(Dataset content)
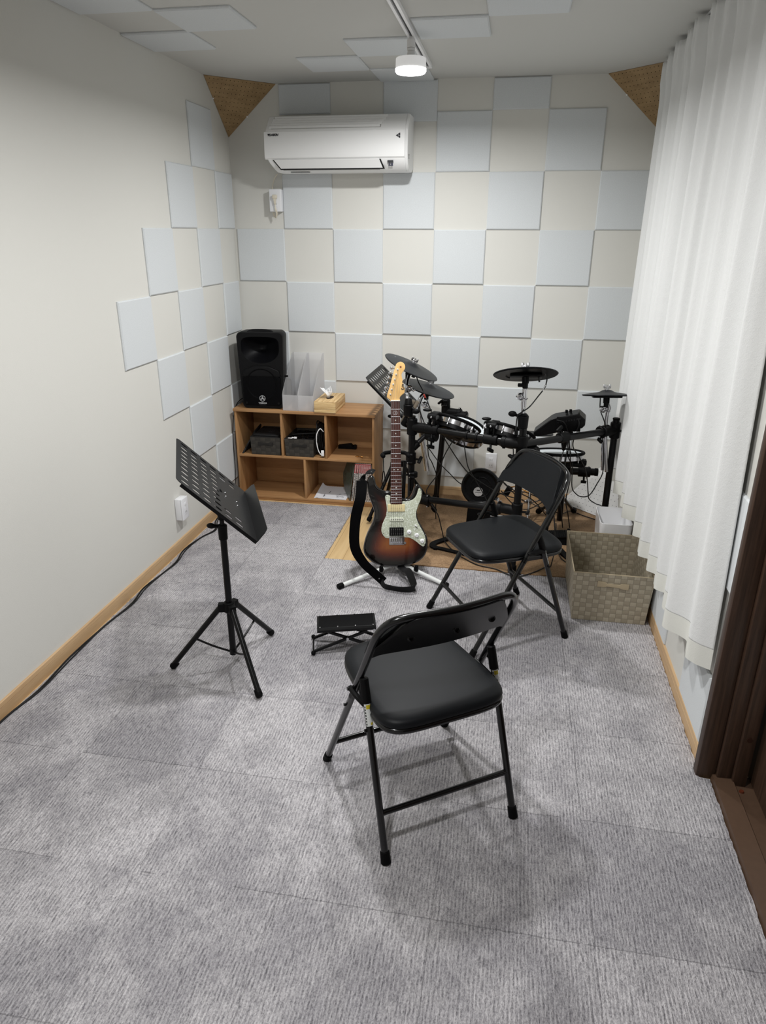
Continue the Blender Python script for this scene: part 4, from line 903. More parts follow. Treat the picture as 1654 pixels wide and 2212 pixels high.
# ------------------------------------------------------------------ guitar
def guitar():
    o = thing('electric_guitar', 'sunburst electric guitar with pearl pickguard resting on a floor stand', 'guitar', (1.213, -1.235, .064))
    P0 = V(1.213, -1.235, .064); u = V(.97704557, .21303039, 0); v = V(-.05333855, .24463267, .96814764); n = V(.20624487, -.94592437, .25038)
    G = basis(P0, u, v, n); IG = inv_of(o)
    body = [(-0.0304, 0.3723), (-0.0553, 0.3746), (-0.076, 0.3832), (-0.0926, 0.3958), (-0.1028, 0.4125), (-0.1068, 0.4333), (-0.1129, 0.4479), (-0.1232, 0.4542), (-0.1357, 0.4481), (-0.1441, 0.4315), (-0.1472, 0.4046), (-0.1405, 0.3629), (-0.1263, 0.321), (-0.1139, 0.2832), (-0.1117, 0.258), (-0.1187, 0.2244), (-0.1345, 0.1908), (-0.1504, 0.1572), (-0.1613, 0.1235), (-0.1674, 0.0896), (-0.1618, 0.0597), (-0.1452, 0.0382), (-0.1202, 0.0165), (-0.0909, 0.0033), (-0.0488, -0.0037), (0.0018, -0.0056), (0.0566, 0.0014), (0.0988, 0.0137), (0.1326, 0.0389), (0.1494, 0.0687), (0.1548, 0.1027), (0.1534, 0.1368), (0.1407, 0.1666), (0.1239, 0.2007), (0.1071, 0.2304), (0.1008, 0.26), (0.1049, 0.2894), (0.1174, 0.3187), (0.127, 0.3437), (0.1286, 0.3688), (0.1236, 0.3897), (0.1111, 0.4023), (0.0965, 0.4066), (0.0882, 0.3963), (0.0819, 0.3734), (0.0694, 0.3484), (0.0528, 0.336), (0.0257, 0.3405)]
    guard = [(-0.0576, 0.3454), (-0.0513, 0.3571), (-0.0367, 0.3557), (-0.0313, 0.3473), (-0.0307, 0.3126), (0.0256, 0.312), (0.0277, 0.3246), (0.0569, 0.3255), (0.0819, 0.3358), (0.0986, 0.3565), (0.1069, 0.3857), (0.1153, 0.3877), (0.1226, 0.373), (0.1205, 0.3396), (0.1092, 0.3103), (0.099, 0.281), (0.0957, 0.2558), (0.102, 0.2262), (0.1167, 0.1965), (0.1335, 0.1667), (0.142, 0.1411), (0.143, 0.1156), (0.1346, 0.0978), (0.1198, 0.1031), (0.0988, 0.1204), (0.0735, 0.1377), (0.0441, 0.1444), (-0.0439, 0.1412), (-0.0607, 0.1477), (-0.0731, 0.1648), (-0.0772, 0.186), (-0.0707, 0.2155), (-0.056, 0.249), (-0.0495, 0.2826), (-0.0523, 0.3161)]
    head = [(-0.0282, 0.8162), (-0.0322, 0.8235), (-0.0466, 0.837), (-0.0347, 0.8785), (-0.0182, 0.9373), (-0.0044, 0.9825), (0.0024, 0.9958), (0.0146, 1.0024), (0.0254, 1.0024), (0.0363, 0.9957), (0.0422, 0.985), (0.0422, 0.9717), (0.0362, 0.9611), (0.028, 0.9505), (0.0248, 0.9398), (0.028, 0.9238), (0.0334, 0.8997), (0.0401, 0.8675), (0.0374, 0.8541), (0.0292, 0.8474), (0.0196, 0.8381), (0.015, 0.8273), (0.016, 0.816)]
    sm = lambda pts, k3=3: [tuple(p) for p in catmull([Vector(p) for p in pts], k3, True)]
    # sunburst: distance from the body outline is baked into a colour attribute (the finish itself is shaded that way)
    t = NT('sunburst_lacquer'); at = t.n('Attribute', attribute_name='burst'); grain = t.noise(5, (30, 4, 4), 4)
    f = t.mathn('ADD', at.outputs['Fac'], t.mathn('MULTIPLY', t.mathn('SUBTRACT', grain, .5), .06))
    bc = t.ramp(f, [(.0, S(6, 4, 4)), (.2, S(12, 7, 6)), (.42, S(52, 18, 11)), (.66, S(92, 38, 17)), (.88, S(122, 62, 26)), (1, S(138, 78, 32))])
    BODY = t.out(bc, .22, Coat_Weight=1.0, Coat_Roughness=.04, Specular_IOR_Level=.5)
    sb = sm(body, 4); sbv = [Vector(p) for p in sb]
    m = MB(); m.prism(sb, -.044, 0, None, ch=.009)
    # replace the top n-gon by a gridded face so the burst has vertices to live on
    bm2 = m.b; tops = [f2 for f2 in bm2.faces if f2.normal.z > .99 or (f2.calc_center_median().z > -.0001)]
    bm2.normal_update(); tops = [f2 for f2 in bm2.faces if all(abs(q.co.z) < 1e-5 for q in f2.verts)]
    for _ in range(3):
        bmesh.ops.subdivide_edges(bm2, edges=list({e2 for f2 in tops for e2 in f2.edges if not e2.is_boundary and all(abs(q.co.z) < 1e-5 for q in e2.verts) and all(all(abs(q.co.z) < 1e-5 for q in ff.verts) for ff in e2.link_faces)}), cuts=1, use_grid_fill=False)
        tops = [f2 for f2 in bm2.faces if all(abs(q.co.z) < 1e-5 for q in f2.verts)]
        bmesh.ops.triangulate(bm2, faces=tops); tops = [f2 for f2 in bm2.faces if all(abs(q.co.z) < 1e-5 for q in f2.verts)]
    bvals = []
    bm2.verts.ensure_lookup_table()
    for q in bm2.verts:
        p = Vector((q.co.x, q.co.y)); dd = 9
        for i in range(len(sbv)):
            a, b = sbv[i], sbv[(i+1) % len(sbv)]; ab = b-a; tt = max(0, min(1, (p-a).dot(ab)/max(ab.length_squared, 1e-12))); dd = min(dd, (a+ab*tt-p).length)
        bvals.append(0 if q.co.z < -.002 else min(1, max(0, (dd-.009)/.085)))
    for q in bm2.verts: q.co = G @ q.co
    bo = m.build('body', BODY, o, angle=40)
    ca = bo.data.attributes.new('burst', 'FLOAT', 'POINT')
    for i, val in enumerate(bvals): ca.data[i].value = val
    # pearl pickguard
    t = NT('pearloid'); vo = t.n('TexVoronoi', Scale=230.0); mp = t.n('Mapping'); t.l(t.tc, mp.inputs[0]); nn = t.n('TexNoise', Scale=60.0, Detail=3.0); t.l(t.tc, nn.inputs['Vector'])
    vec = t.n('VectorMath', operation='ADD'); t.l(t.tc, vec.inputs[0]); sc2 = t.n('VectorMath', operation='SCALE'); sc2.inputs['Scale'].default_value = .02; t.l(nn.outputs['Color'], sc2.inputs[0]); t.l(sc2.outputs[0], vec.inputs[1]); t.l(vec.outputs[0], vo.inputs['Vector'])
    bwf = t.n('RGBToBW'); t.l(vo.outputs['Color'], bwf.inputs[0])
    PEARL = t.out(t.ramp(bwf.outputs[0], [(.25, S(190, 196, 174)), (.6, S(204, 210, 190)), (.85, S(234, 239, 228))]), .2, Coat_Weight=.5)
    MB().prism(sm(guard, 3), .0002, .0026, G, ch=.0008).build('pickguard', PEARL, o)
    SCM = pmat('screw_dark', S(60, 60, 56), .4, metal=.6)
    for a, b in ((-.049, .352), (.1165, .381), (.104, .258), (.0355, .3175), (-.0535, .254), (-.0705, .155), (.139, .108), (.0455, .151), (-.066, .166)): MB().cyl(G @ V(a, b, .002), G @ V(a, b, .0036), .0022, n=8).build('pickguard_screw', SCM, o)
    CREAM = pmat('pickup_cream', S(222, 206, 158), .4); MINT = pmat('pickup_white', S(222, 226, 208), .4)
    def rr(x0, y0, x1, y1, r3): return [(cx+r3*math.cos(math.radians(a0+i*22.5)), cy+r3*math.sin(math.radians(a0+i*22.5))) for cx, cy, a0 in ((x1-r3, y1-r3, 0), (x0+r3, y1-r3, 90), (x0+r3, y0+r3, 180), (x1-r3, y0+r3, 270)) for i in range(5)]
    def pickup(x0, y0, x1, y1, r3, z1, mat, holes, hm, name, hr=.0018):
        p = MB().prism(rr(x0, y0, x1, y1, r3), .002, z1, G, ch=.001).build(name, mat, o); q = MB()
        for a, b in holes: q.cyl(G @ V(a, b, z1-.0002), G @ V(a, b, z1+.0007), hr, n=8)
        q.build('pole_piece', hm, p)
    pickup(-.0452, .2745, .0401, .3105, .004, .0085, CREAM, [(-.0285+i*.0102, .2915) for i in range(6)], SPI, 'neck_pickup', .0013)
    pickup(-.0372, .2262, .0351, .2440, .0088, .008, MINT, [(-.0265+i*.0105, .235) for i in range(6)], SPI, 'middle_pickup', .0021)
    pickup(-.0374, .1535, .0337, .1955, .002, .0085, BLACKM, [(-.0275+i*.0105, b) for i in range(6) for b in (.163, .186)], STEEL, 'bridge_pickup')
    br = MB().prism(rr(-.0384, .1075, .0375, .1500, .002), .001, .004, G, ch=.0005).build('bridge_plate', CHROME, o)
    q = MB()
    for i in range(6): q.box((-.0350+i*.0108, .118, .004), (-.0255+i*.0108, .1405, .0085), M=G, r=.001)
    q.build('saddle', CHROME, br); MB().cyl(G @ V(.0405, .117, .002), G @ V(.0405, .117, .009), .0055, n=14).build('tremolo_socket', STEEL, br)
    for a, b in ((.061, .1709), (.0987, .1552), (.1261, .1252)):
        kb = MB().lathe([(.0115, .0026), (.0112, .006), (.0085, .008), (.008, .0135), (.0072, .015), (0, .0153)], G @ Matrix.Translation((a, b, 0)), 28).build('control_knob', WPLAS, o)
        MB().box((-.004, -.0008, .0150), (.004, .0008, .0155), M=G @ Matrix.Translation((a, b-.001, 0)) @ Matrix.Rotation(.35, 4, 'Z')).build('knob_mark', SPI, kb)
    sd = (V(.105, .187, 0)-V(.0903, .203, 0)).normalized(); MB().tube([G @ V(.0903, .203, .0028), G @ V(.105, .187, .0028)], .0010, n=6).build('switch_slot', SPI, o)
    MB().box((-.003, -.006, 0), (.003, .006, .012), M=G @ Matrix.Translation((.0945, .2035, .0026)) @ Matrix.Rotation(math.radians(45), 4, 'Z'), r=.002).build('switch_tip', WPLAS, o)
    # neck, fingerboard, frets, dots
    nk = MB(); lo = [(-.0305, .300), (.0258, .300)]; hi = [(-.0275, .818), (.0155, .818)]
    pr2 = lambda x0, x1: [(x0, .004), (x0+.001, -.006), ((x0+x1)/2-.012, -.014), ((x0+x1)/2+.012, -.014), (x1-.001, -.006), (x1, .004)]
    nk.poly([G @ V(a, .30, b) for a, b in pr2(-.0305, .0258)], [G @ V(a, .818, b) for a, b in pr2(-.0278, .0157)]).build('neck', MAPLE, o, angle=60)
    fb = MB(); f5 = lambda x0, x1: [(x0, .004), (x1, .004), (x1-.0008, .0078), ((x0+x1)/2, .0092), (x0+.0008, .0078)]
    fbo = fb.poly([G @ V(a, .312, b) for a, b in f5(-.0306, .0257)], [G @ V(a, .8155, b) for a, b in f5(-.0279, .0158)]).build('fingerboard', ROSEW, o, angle=60)
    L0, nut = .6865, .8155; ft = MB(); pos = lambda k3: L0*(1-2**(-k3/12))
    xe = lambda y: (-.0306+(y-.312)/.5035*.0027, .0257-(y-.312)/.5035*.0099)
    for k3 in range(1, 23):
        y = nut-pos(k3)
        if y < .314: break
        a, b = xe(y); ft.tube([G @ V(a+.0004, y, .0078), G @ V((a+b)/2, y, .0094), G @ V(b-.0004, y, .0078)], .0010, n=6)
    ft.build('fret', STEEL, fbo)
    dt = MB()
    for k3 in (3, 5, 7, 9, 12, 15, 17, 19, 21):
        y = nut-(pos(k3)+pos(k3-1))/2; a, b = xe(y); cx = (a+b)/2
        for dx in ((-.0095, .0095) if k3 == 12 else (0,)): dt.cyl(G @ V(cx+dx, y, .0088), G @ V(cx+dx, y, .0096), .0028, n=12)
    dt.build('position_dot', pmat('dot_pearl', S(226, 224, 214), .3), fbo)
    y = nut-(pos(2)+pos(1))/2; iv = MB(); iv.tube([G @ V(-.0060+.010*math.cos(a)*(1.15 if math.cos(a) < 0 else 1), y+.0095*math.sin(a), .0094) for a in [k3*PI/8 for k3 in range(16)]], .0007, n=5, closed=True)
    for q2 in range(3): iv.tube([G @ V(-.0095+.0045*q2, y-.006, .0096), G @ V(-.0075+.0045*q2, y+.001, .0096), G @ V(-.0095+.0045*q2, y+.006, .0096)], .0006, n=5, smooth=3)
    iv.build('inlay_emblem', pmat('inlay_pearl', S(206, 196, 196), .3), fbo)
    MB().box((-.0279, .8155, .003), (.0159, .8195, .0106), M=G, r=.0006).build('nut', WPLAS, o)
    hd = MB().prism(sm(head, 3), -.010, .004, G, ch=.0015).build('headstock', MAPLE, o)
    text_mb('t.m.p', .022, G @ Matrix.Translation((.0300, .890, .0044)) @ Matrix.Rotation(math.radians(84), 4, 'Z'), SPI, 'headstock_lettering', hd, shear=.3, bold=.0006)
    mk = MB().box((-.004, -.004, 0), (.004, .004, .0004), M=G @ Matrix.Translation((.0205, .9785, .004))).build('headstock_mark', pmat('mark_brown', S(110, 50, 26), .5), hd)
    posts = [(-0.0294, 0.8477), (-0.023, 0.8718), (-0.0156, 0.8959), (-0.0084, 0.9194), (-0.0016, 0.9431), (0.0058, 0.9665)]
    sa = []
    for i, (a, b) in enumerate(posts):
        MB().cyl(G @ V(a, b, .003), G @ V(a, b, .0045), .0048, n=14).cyl(G @ V(a, b, .004), G @ V(a, b, .014), .0031, n=12, bev=.0008).build('tuning_post', pmat('post_nickel', S(214, 210, 200), .4, metal=.7) if i == 0 else bpy.data.materials['post_nickel'], hd)
        kx = a-.0225; MB().tube([G @ V(a-.004, b+.002, -.014), G @ V(kx, b+.007, -.014)], .0022, n=8).sph(G @ V(kx-.006, b+.0085, -.014), .0085, (1, .55, .8)).build('tuning_key', CHROME, hd)
        sx = -.0222+i*.0078; bx = -.030+i*.0108; st2 = MB(); rad = .00062-.00007*i
        st2.tube([G @ V(bx, .128, .0095), G @ V(bx*.98, .1415, .0102), G @ V(sx, .8175, .0112), G @ V(a+.003, b, .0085)], rad, n=5)
        st2.build('string', STEEL, o)
    for a, b, nn2 in ((-.122, .462, V(-.3, .95, 0)), (0.0, -.012, V(0, -1, 0))): MB().cyl(G @ V(a, b, -.022), G @ (V(a, b, -.022)+nn2.normalized()*.012), .005, .007, n=12).build('strap_button', CHROME, o)
    return G
G = guitar()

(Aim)
Show each line of the listing that holds the string "from".

(Solution for this exercise)
Continue the Blender Python script for this scene: part 4, from line 903. More parts follow. Treat the picture as 1654 pixels wide and 2212 pixels high.
    # sunburst: distance from the body outline is baked into a colour attribute (the finish itself is shaded that way)